Inspired by the excellent bifunctional activity, NF@NiB electrode was used as anode and cathode electrodes to manipulate the OWS in an electrolyzer with 1.0 M KOH + 0.5 M NaCl. As shown in Figure 4a, (−) NF@NiB||NF@NiB (+) reached 10 mA cm⁻² at a relatively low cell voltage of 1.637 V, which was much lower than (−) Bare NF||Bare NF (+) (1.808 V), and slightly higher than the commercial cell (−) NF@Pt/C||NF@IrO₂ (+) (1.604 V) at the same measurement conditions. As shown in Figure S8 (Supporting Information), we also performed the OWS in 1.0 M KOH; NF@NiB||NF@NiB also showed excellent OWS catalytic activity. In addition, the (−) NF@NiB||NF@NiB (+) water electrolyzer exhibited excellent stability in the OWS reaction (Figure 4b). It was evident that after 170 h of electrolysis at 200 mA cm⁻² current density, the (−) NF@NiB||NF@NiB (+) electrolyzer still kept 96.1% of its initial voltage. A comparison of the experimentally measured actual gas volume ratio with the theoretical calculated H₂ and O₂ volumes ratio via the chronopotentiometric method, shows that the volume ratio of H₂ and O₂ generated was close to 2:1 and the Faraday efficiency was close to 100%. On the other hand, the voltage of NF@NiB at 10 mA cm⁻² was comparable to most previously reported electrolytes assembled from boron−based or nickel−based electrocatalysts (Figure 4d, Table S1, Supporting Information).

4. Conclusions

In summary, we have developed a convenient, cost−effective and efficient way to construct bifunctional self−supporting electrocatalysts, which were directly doped with boron on a nickel foam substrate and grown in situ to form NF@NiB bifunctional catalytic electrodes for water splitting. The pretreated NF was directly placed into sodium borohydride solution to trigger chemical etching, which can effectively form a binary NiB catalyst. The comprehensive experiments fully verified the excellent catalytic performance of NF@NiB as well as the outstanding corrosion resistance.
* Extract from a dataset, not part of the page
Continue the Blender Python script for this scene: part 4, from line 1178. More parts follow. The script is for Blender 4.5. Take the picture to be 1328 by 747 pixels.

Specifically, NF@NiB exhibited overpotentials of 96 and 261 mV at 10 mA cm⁻². More notably, they provided a current density of 200 mA cm⁻² for OWS with a stable long cycle of no less than 7 days. This work opens up new possibilities for the development of novel water splitting devices based on nickel or other transition metals.